David Friedman has an excellent couple of posts on the issue of moral luck up. Stith mentioned this in crimlaw when she noted that people's intuitions are mixed up about whether the lucky drunk driver should be punished the same as the unlucky (and murderous) one.

I wonder if it's useful to think of this in terms of the division that Anglo-American law seems to have settled on for how criminal law is justified in its distribution v severity. Only blameworthy folks get locked up; that's a retributive idea, which seems to rule the intellectual roost on the distribution of who gets punished. Most other crim law processes, however, seem to be governed by ideas closer to consequentialism or proportionality.

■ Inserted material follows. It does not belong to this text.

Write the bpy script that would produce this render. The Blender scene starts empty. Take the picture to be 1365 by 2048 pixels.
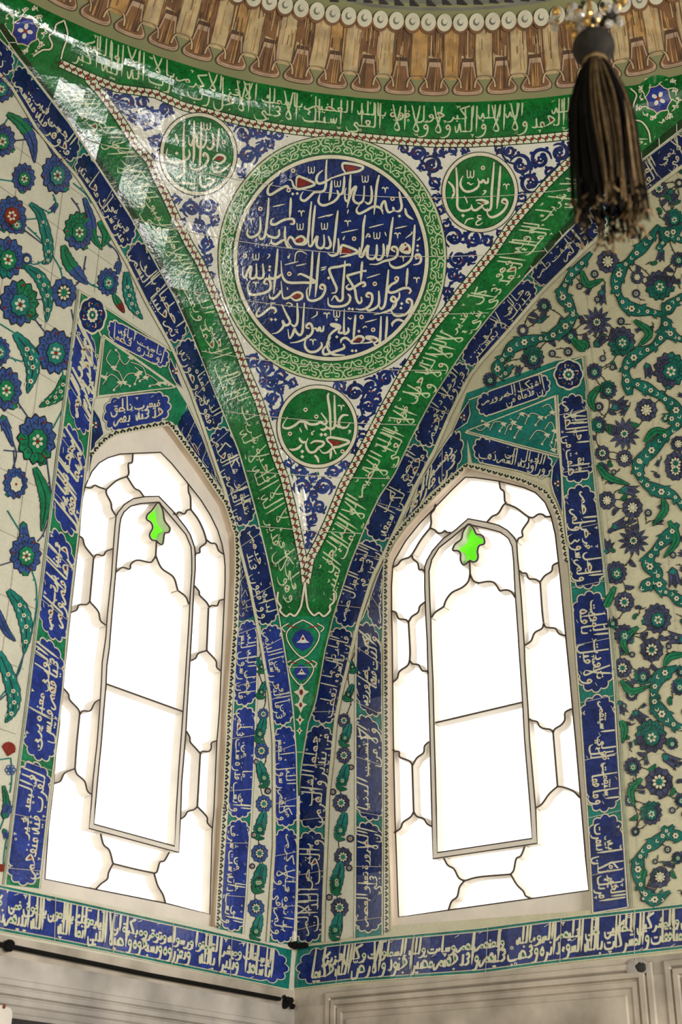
import bpy, math, random
import numpy as np
from mathutils import Vector, Matrix
from mathutils.bvhtree import BVHTree
from mathutils.geometry import tessellate_polygon
rnd = random.Random(7)
scn = bpy.context.scene
COL = scn.collection
# ------------------------------------------------------------------ camera, world, lights, exposure
W, H, F = 1365.0, 2048.0, 2704.0
PITCH, ROLL, YAW = math.radians(27.135), math.radians(.55), math.radians(36.82)
CAM = np.array([5.60495832, -7.04162213, 1.6])
_fw = np.array([-math.sin(YAW)*math.cos(PITCH), math.cos(YAW)*math.cos(PITCH), math.sin(PITCH)])
_rt = np.array([math.cos(YAW), math.sin(YAW), 0.0]); _up = np.cross(_rt, _fw)
RT = _rt*math.cos(ROLL)+_up*math.sin(ROLL); UP = -_rt*math.sin(ROLL)+_up*math.cos(ROLL); FW = _fw
cd = bpy.data.cameras.new('camera'); cam = bpy.data.objects.new('camera', cd); COL.objects.link(cam)
cd.sensor_fit = 'HORIZONTAL'; cd.sensor_width = 36.0; cd.lens = F/W*36.0
cd.clip_end = 200
cam.matrix_world = Matrix(((RT[0], UP[0], -FW[0], CAM[0]), (RT[1], UP[1], -FW[1], CAM[1]), (RT[2], UP[2], -FW[2], CAM[2]), (0, 0, 0, 1)))
cd.dof.use_dof = True; cd.dof.focus_distance = 9.6; cd.dof.aperture_fstop = 4.0
scn.camera = cam
scn.view_settings.view_transform = 'Standard'; scn.view_settings.look = 'None'
scn.view_settings.exposure = 0.0; scn.view_settings.gamma = 1.0; scn.view_settings.use_curve_mapping = False
wd = bpy.data.worlds.new('world'); scn.world = wd; wd.use_nodes = True
bg = wd.node_tree.nodes['Background']; bg.inputs[0].default_value = (.93, .96, 1.0, 1); bg.inputs[1].default_value = .13
def window_light(name, loc, aim, sx, sy, power, col=(1, .97, .93)):
    d = bpy.data.lights.new(name, 'AREA'); d.shape = 'RECTANGLE'; d.size = sx; d.size_y = sy; d.energy = power; d.color = col
    o = bpy.data.objects.new(name, d); COL.objects.link(o); o.location = loc
    o.rotation_euler = (Vector(aim)-Vector(loc)).to_track_quat('-Z', 'Z').to_euler()
    return o
# daylight coming in through the windows of the two walls behind the photographer
window_light('daylight_east_window', (9.1, -3.2, 3.4), (0, -3.0, 4.0), 1.6, 3.0, 470)
window_light('daylight_east_low_window', (9.1, -5.1, 1.65), (0, -5.1, 3.0), .9, 1.5, 130)
window_light('daylight_south_window', (2.6, -9.1, 3.4), (2.2, 0, 3.6), 1.6, 3.0, 120, (1, .90, .72))
window_light('daylight_south_window', (5.4, -9.1, 3.6), (5.0, 0, 3.6), 1.6, 3.0, 40, (1, .90, .72))

# ------------------------------------------------------------------ surfaces of the place
AX = np.array([4.6, -4.6])          # plan centre of the square room, half width 4.6
HALF, ZR = 4.6, 8.5
def rays(p):
    p = np.asarray(p, float)
    d = FW[None]+RT[None]*((p[:, 0:1]-W/2)/F)-UP[None]*((p[:, 1:2]-H/2)/F)
    return d/np.linalg.norm(d, axis=1, keepdims=True)
def on_left(p, off=0.0):
    d = rays(p); t = (off-CAM[0])/d[:, 0]; return CAM+d*t[:, None]
def on_right(p, off=0.0):
    d = rays(p); t = (-off-CAM[1])/d[:, 1]; return CAM+d*t[:, None]
ARCH_L = [(31, 108), (139, 247), (264, 438), (311, 525), (352, 599), (388, 679), (429, 782), (477, 900), (509, 1010), (536, 1120), (558, 1230), (576, 1340), (587, 1421), (593, 1505), (595, 1593)]
ARCH_R = [(1365, 262), (1282, 324), (1200, 400), (1147, 452), (1085, 517), (1048, 557), (993, 616), (938, 685), (902, 740), (864, 800), (826, 871), (789, 950), (760, 992), (734, 1046), (701, 1127), (668, 1230), (650, 1303), (633, 1400), (617, 1446), (602, 1538), (597, 1593)]
qL = on_left(ARCH_L); qR = on_right(ARCH_R)
zL = np.r_[ZR, qL[:, 2], 3.4]; tL = np.r_[HALF, np.maximum(-qL[:, 1], .012), .008]
zRr = np.r_[ZR, qR[:, 2], 3.4]; tR = np.r_[HALF, np.maximum(qR[:, 0], .012), .008]
def t_left(z): return np.interp(z, zL[::-1], tL[::-1])
def t_right(z): return np.interp(z, zRr[::-1], tR[::-1])
def pend(u, z):                     # u 0 = left wall arch, 1 = right wall arch
    tl, tr = float(t_left(z)), float(t_right(z))
    a0 = math.atan2(-tl-AX[1], 0-AX[0]); a1 = math.atan2(0-AX[1], tr-AX[0])
    if a0 < 0: a0 += 2*math.pi
    r0 = math.hypot(AX[0], tl+AX[1]); r1 = math.hypot(tr-AX[0], AX[1])
    a = a0+(a1-a0)*u; r = r0+(r1-r0)*u
    return (AX[0]+r*math.cos(a), AX[1]+r*math.sin(a), z)
NU, NZ = 72, 150
gv, gf = [], []
zz = np.linspace(0, 1, NZ+1)**1.0*(ZR-3.4)+3.4
for k in range(NZ+1):
    for i in range(NU+1): gv.append(pend(i/NU, zz[k]))
for k in range(NZ):
    for i in range(NU):
        a = k*(NU+1)+i; gf.append((a, a+1, a+NU+2, a+NU+1))
PROFILE = [(4.6, 8.5), (4.36, 8.715), (4.12, 8.93), (4.06, 9.0), (4.0, 9.25), (3.85, 9.75), (3.45, 10.5), (2.7, 11.2), (1.6, 11.7), (.02, 11.9)]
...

So both drunk drivers are subject to potentially equal retributive punishment: they fall in the distribution of wrongdoers, which is retrospective. But it would seem that it is wrong to punish both equally: it would fall afoul of proportionality, which governs how severe punishment should be; or maybe it is better on consequentialist grounds to not overdeter mildly tipsy people by punishing them as severely as manslaughterers, or for some other consequentialist (and therefor prospective) reason.

I don't know. This gets back to what is equal which has become my new Big Question. Should we be comparing behavior, or behavior+consequences? If retribution is in part based on the moral wrong of harming someone else, can't it include a behavior's consequences, and thus distinguish between the two drivers?